On November 18, 2017 and November 26, 2017, the initial transaction committee convened meetings, together with our non-executive chairman, members of our senior management and representatives of Lazard, Goldman Sachs and Sullivan & Cromwell. During each meeting, representatives of Lazard and Goldman Sachs updated the initial transaction committee on the status of the strategic process, feedback received from participants in the strategic process and requests from Sponsor C and Sponsor D to involve operating partners in their respective evaluation of the Company. The initial transaction committee provided guidance and direction to representatives of Lazard and Goldman Sachs regarding the strategic process during each meeting. Also during each meeting, our senior management reviewed the potential alternative standalone operating plan and representatives of Lazard and Goldman Sachs reviewed certain financial aspects of the potential alternative standalone operating plan.

On November 28, 2017 and November 29, 2017, our Board convened meetings, which were attended by members of our senior management and representatives of Lazard, Goldman Sachs and Sullivan & Cromwell. During the November 28, 2017 meeting, our senior management reviewed with our Board the potential alternative standalone operating plan. During the November 29, 2017 meeting, the initial transaction committee, together with representatives of Lazard and Goldman Sachs, updated our Board on the status of the strategic process and feedback received from participants in the strategic process. Also, representatives of Lazard and Goldman Sachs reviewed with our Board various preliminary financial analyses of the Round 1 indications and the potential alternative standalone operating plan.

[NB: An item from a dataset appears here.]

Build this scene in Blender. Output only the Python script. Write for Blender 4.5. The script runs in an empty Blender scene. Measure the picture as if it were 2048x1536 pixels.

Finally, our Board discussed that the window for the Company to receive written advance notice of the nomination of a director candidate at the 2018 annual meeting of stockholders (“Nomination Window”) was scheduled to run from December 3, 2017 to January 2, 2018. After discussion and deliberation, our Board concluded that the submission of a notice during the Nomination Window could significantly distract the time and attention of our Board and senior management from the strategic process and, therefore, it was in the best interests of the Company and our stockholders to extend the Nomination Window. Our Board regarded the possibility that one or more activist investors would submit a written advance notice of nomination of one or more director candidates during the Nomination Window as a meaningful one based on feedback from our activist investors received during our prior stockholder outreach and ongoing communications from activist investors to representatives of Lazard.

On November 30, 2017, we announced that because the strategic process was ongoing, our Board had extended the Nomination Window to 5:00 p.m., Eastern Time, on the date that was the earlier of two weeks following the announcement of the conclusion of the strategic process, or February 28, 2018, but in no event earlier than 5:00 p.m., Eastern Time, on January 2, 2018 (such time and date being the Nomination Window deadline prior to the extension).

On December 2, 2017, the initial transaction committee convened a meeting, together with our non-executive chairman, members of our senior management and representatives of Lazard, Goldman Sachs and Sullivan & Cromwell. During the meeting, representatives of Lazard and Goldman Sachs updated the initial transaction committee on the status of the strategic process. In addition, representatives of Sullivan & Cromwell reviewed with the initial transaction committee the key terms of a form of merger agreement prepared at the direction of our Board for distribution to participants in the strategic process and received guidance and direction from the initial transaction committee on various key terms.